» **PROBLEM REQUIREMENTS**:
Set down the whole listing verbatim.
◆ ◆ ◆ ◆ ◆ ◆ ◆
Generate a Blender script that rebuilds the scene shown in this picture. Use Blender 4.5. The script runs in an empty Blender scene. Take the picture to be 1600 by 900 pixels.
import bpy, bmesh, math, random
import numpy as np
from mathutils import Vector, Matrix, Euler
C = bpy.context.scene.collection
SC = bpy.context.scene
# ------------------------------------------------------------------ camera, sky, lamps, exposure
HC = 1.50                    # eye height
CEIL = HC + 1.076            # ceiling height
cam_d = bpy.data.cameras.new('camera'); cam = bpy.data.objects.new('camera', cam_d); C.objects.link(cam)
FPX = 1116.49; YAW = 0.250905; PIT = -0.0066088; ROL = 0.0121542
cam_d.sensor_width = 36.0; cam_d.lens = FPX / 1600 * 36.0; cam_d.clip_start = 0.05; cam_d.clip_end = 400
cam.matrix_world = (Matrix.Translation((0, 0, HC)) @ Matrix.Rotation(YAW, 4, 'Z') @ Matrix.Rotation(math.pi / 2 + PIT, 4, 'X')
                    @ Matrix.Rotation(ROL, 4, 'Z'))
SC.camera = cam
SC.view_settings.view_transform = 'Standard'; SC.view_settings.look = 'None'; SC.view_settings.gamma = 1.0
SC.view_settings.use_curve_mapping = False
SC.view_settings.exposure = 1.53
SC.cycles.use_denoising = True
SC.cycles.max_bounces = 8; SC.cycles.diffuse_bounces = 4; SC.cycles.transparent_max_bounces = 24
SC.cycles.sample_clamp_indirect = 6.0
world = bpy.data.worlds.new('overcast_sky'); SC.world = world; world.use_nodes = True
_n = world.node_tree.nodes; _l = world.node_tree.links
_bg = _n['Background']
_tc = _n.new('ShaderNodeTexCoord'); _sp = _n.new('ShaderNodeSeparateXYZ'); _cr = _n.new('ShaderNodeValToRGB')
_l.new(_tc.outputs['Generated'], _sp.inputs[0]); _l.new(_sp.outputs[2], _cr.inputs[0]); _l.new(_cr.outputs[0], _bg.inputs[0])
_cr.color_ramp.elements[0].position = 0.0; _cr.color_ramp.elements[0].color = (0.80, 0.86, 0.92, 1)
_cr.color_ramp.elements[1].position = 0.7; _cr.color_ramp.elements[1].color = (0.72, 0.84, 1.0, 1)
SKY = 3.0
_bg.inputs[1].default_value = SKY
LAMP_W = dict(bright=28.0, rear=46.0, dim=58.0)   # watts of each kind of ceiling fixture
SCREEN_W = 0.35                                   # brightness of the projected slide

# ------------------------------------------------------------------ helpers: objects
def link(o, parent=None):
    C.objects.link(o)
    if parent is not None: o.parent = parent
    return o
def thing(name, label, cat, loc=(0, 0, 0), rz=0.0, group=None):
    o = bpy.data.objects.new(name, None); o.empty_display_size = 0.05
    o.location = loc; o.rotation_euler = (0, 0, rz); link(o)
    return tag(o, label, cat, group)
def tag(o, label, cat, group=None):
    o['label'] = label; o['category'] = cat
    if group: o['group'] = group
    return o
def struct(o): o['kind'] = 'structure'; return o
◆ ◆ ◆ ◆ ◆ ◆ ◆
» **TASK RESULT**:
Generate a Blender script that rebuilds the scene shown in this picture. Use Blender 4.5. The script runs in an empty Blender scene. Take the picture to be 1600 by 900 pixels.
import bpy, bmesh, math, random
import numpy as np
from mathutils import Vector, Matrix, Euler
C = bpy.context.scene.collection
SC = bpy.context.scene
# ------------------------------------------------------------------ camera, sky, lamps, exposure
HC = 1.50                    # eye height
CEIL = HC + 1.076            # ceiling height
cam_d = bpy.data.cameras.new('camera'); cam = bpy.data.objects.new('camera', cam_d); C.objects.link(cam)
FPX = 1116.49; YAW = 0.250905; PIT = -0.0066088; ROL = 0.0121542
cam_d.sensor_width = 36.0; cam_d.lens = FPX / 1600 * 36.0; cam_d.clip_start = 0.05; cam_d.clip_end = 400
cam.matrix_world = (Matrix.Translation((0, 0, HC)) @ Matrix.Rotation(YAW, 4, 'Z') @ Matrix.Rotation(math.pi / 2 + PIT, 4, 'X')
                    @ Matrix.Rotation(ROL, 4, 'Z'))
SC.camera = cam
SC.view_settings.view_transform = 'Standard'; SC.view_settings.look = 'None'; SC.view_settings.gamma = 1.0
SC.view_settings.use_curve_mapping = False
SC.view_settings.exposure = 1.53
SC.cycles.use_denoising = True
SC.cycles.max_bounces = 8; SC.cycles.diffuse_bounces = 4; SC.cycles.transparent_max_bounces = 24
SC.cycles.sample_clamp_indirect = 6.0
world = bpy.data.worlds.new('overcast_sky'); SC.world = world; world.use_nodes = True
_n = world.node_tree.nodes; _l = world.node_tree.links
_bg = _n['Background']
_tc = _n.new('ShaderNodeTexCoord'); _sp = _n.new('ShaderNodeSeparateXYZ'); _cr = _n.new('ShaderNodeValToRGB')
_l.new(_tc.outputs['Generated'], _sp.inputs[0]); _l.new(_sp.outputs[2], _cr.inputs[0]); _l.new(_cr.outputs[0], _bg.inputs[0])
_cr.color_ramp.elements[0].position = 0.0; _cr.color_ramp.elements[0].color = (0.80, 0.86, 0.92, 1)
_cr.color_ramp.elements[1].position = 0.7; _cr.color_ramp.elements[1].color = (0.72, 0.84, 1.0, 1)
SKY = 3.0
_bg.inputs[1].default_value = SKY
LAMP_W = dict(bright=28.0, rear=46.0, dim=58.0)   # watts of each kind of ceiling fixture
SCREEN_W = 0.35                                   # brightness of the projected slide

# ------------------------------------------------------------------ helpers: objects
def link(o, parent=None):
    C.objects.link(o)
    if parent is not None: o.parent = parent
    return o
def thing(name, label, cat, loc=(0, 0, 0), rz=0.0, group=None):
    o = bpy.data.objects.new(name, None); o.empty_display_size = 0.05
    o.location = loc; o.rotation_euler = (0, 0, rz); link(o)
    return tag(o, label, cat, group)
def tag(o, label, cat, group=None):
    o['label'] = label; o['category'] = cat
    if group: o['group'] = group
    return o
def struct(o): o['kind'] = 'structure'; return o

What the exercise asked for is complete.